TO DO —
Write the material out again in full, exactly.

RECORDED DATA —

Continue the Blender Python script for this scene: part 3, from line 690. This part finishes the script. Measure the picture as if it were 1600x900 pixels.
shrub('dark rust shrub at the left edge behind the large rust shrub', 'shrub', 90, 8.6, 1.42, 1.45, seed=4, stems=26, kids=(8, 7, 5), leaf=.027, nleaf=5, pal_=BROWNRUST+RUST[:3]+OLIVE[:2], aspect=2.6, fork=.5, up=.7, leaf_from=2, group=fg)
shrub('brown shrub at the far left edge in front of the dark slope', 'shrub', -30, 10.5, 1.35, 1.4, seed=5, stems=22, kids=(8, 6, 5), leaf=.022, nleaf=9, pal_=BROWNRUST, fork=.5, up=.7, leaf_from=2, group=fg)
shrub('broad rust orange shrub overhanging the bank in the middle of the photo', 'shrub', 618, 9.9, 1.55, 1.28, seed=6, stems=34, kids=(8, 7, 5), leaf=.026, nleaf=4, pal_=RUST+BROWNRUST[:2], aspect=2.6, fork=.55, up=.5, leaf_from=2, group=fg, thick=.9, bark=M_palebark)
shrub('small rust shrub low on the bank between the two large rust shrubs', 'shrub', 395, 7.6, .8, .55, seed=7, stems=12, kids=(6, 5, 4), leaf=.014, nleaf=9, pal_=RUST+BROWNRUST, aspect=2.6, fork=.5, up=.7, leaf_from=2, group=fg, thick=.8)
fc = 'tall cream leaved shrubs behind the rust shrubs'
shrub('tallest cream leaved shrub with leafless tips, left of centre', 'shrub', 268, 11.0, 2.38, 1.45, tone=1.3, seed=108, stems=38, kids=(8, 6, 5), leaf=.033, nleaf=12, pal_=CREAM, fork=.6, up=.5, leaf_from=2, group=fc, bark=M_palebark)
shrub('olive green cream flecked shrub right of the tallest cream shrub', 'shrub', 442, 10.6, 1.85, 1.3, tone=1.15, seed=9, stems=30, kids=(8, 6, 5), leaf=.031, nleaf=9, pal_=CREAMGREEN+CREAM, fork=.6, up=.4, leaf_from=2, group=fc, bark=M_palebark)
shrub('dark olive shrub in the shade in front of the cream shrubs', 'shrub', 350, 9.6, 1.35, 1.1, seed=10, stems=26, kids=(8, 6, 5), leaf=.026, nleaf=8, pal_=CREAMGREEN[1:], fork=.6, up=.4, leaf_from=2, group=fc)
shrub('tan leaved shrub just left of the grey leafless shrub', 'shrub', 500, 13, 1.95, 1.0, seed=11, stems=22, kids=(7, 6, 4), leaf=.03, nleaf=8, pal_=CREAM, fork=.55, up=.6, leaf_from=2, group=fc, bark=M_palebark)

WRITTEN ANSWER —
Continue the Blender Python script for this scene: part 3, from line 690. This part finishes the script. Measure the picture as if it were 1600x900 pixels.
shrub('dark rust shrub at the left edge behind the large rust shrub', 'shrub', 90, 8.6, 1.42, 1.45, seed=4, stems=26, kids=(8, 7, 5), leaf=.027, nleaf=5, pal_=BROWNRUST+RUST[:3]+OLIVE[:2], aspect=2.6, fork=.5, up=.7, leaf_from=2, group=fg)
shrub('brown shrub at the far left edge in front of the dark slope', 'shrub', -30, 10.5, 1.35, 1.4, seed=5, stems=22, kids=(8, 6, 5), leaf=.022, nleaf=9, pal_=BROWNRUST, fork=.5, up=.7, leaf_from=2, group=fg)
shrub('broad rust orange shrub overhanging the bank in the middle of the photo', 'shrub', 618, 9.9, 1.55, 1.28, seed=6, stems=34, kids=(8, 7, 5), leaf=.026, nleaf=4, pal_=RUST+BROWNRUST[:2], aspect=2.6, fork=.55, up=.5, leaf_from=2, group=fg, thick=.9, bark=M_palebark)
shrub('small rust shrub low on the bank between the two large rust shrubs', 'shrub', 395, 7.6, .8, .55, seed=7, stems=12, kids=(6, 5, 4), leaf=.014, nleaf=9, pal_=RUST+BROWNRUST, aspect=2.6, fork=.5, up=.7, leaf_from=2, group=fg, thick=.8)
fc = 'tall cream leaved shrubs behind the rust shrubs'
shrub('tallest cream leaved shrub with leafless tips, left of centre', 'shrub', 268, 11.0, 2.38, 1.45, tone=1.3, seed=108, stems=38, kids=(8, 6, 5), leaf=.033, nleaf=12, pal_=CREAM, fork=.6, up=.5, leaf_from=2, group=fc, bark=M_palebark)
shrub('olive green cream flecked shrub right of the tallest cream shrub', 'shrub', 442, 10.6, 1.85, 1.3, tone=1.15, seed=9, stems=30, kids=(8, 6, 5), leaf=.031, nleaf=9, pal_=CREAMGREEN+CREAM, fork=.6, up=.4, leaf_from=2, group=fc, bark=M_palebark)
shrub('dark olive shrub in the shade in front of the cream shrubs', 'shrub', 350, 9.6, 1.35, 1.1, seed=10, stems=26, kids=(8, 6, 5), leaf=.026, nleaf=8, pal_=CREAMGREEN[1:], fork=.6, up=.4, leaf_from=2, group=fc)
shrub('tan leaved shrub just left of the grey leafless shrub', 'shrub', 500, 13, 1.95, 1.0, seed=11, stems=22, kids=(7, 6, 4), leaf=.03, nleaf=8, pal_=CREAM, fork=.55, up=.6, leaf_from=2, group=fc, bark=M_palebark)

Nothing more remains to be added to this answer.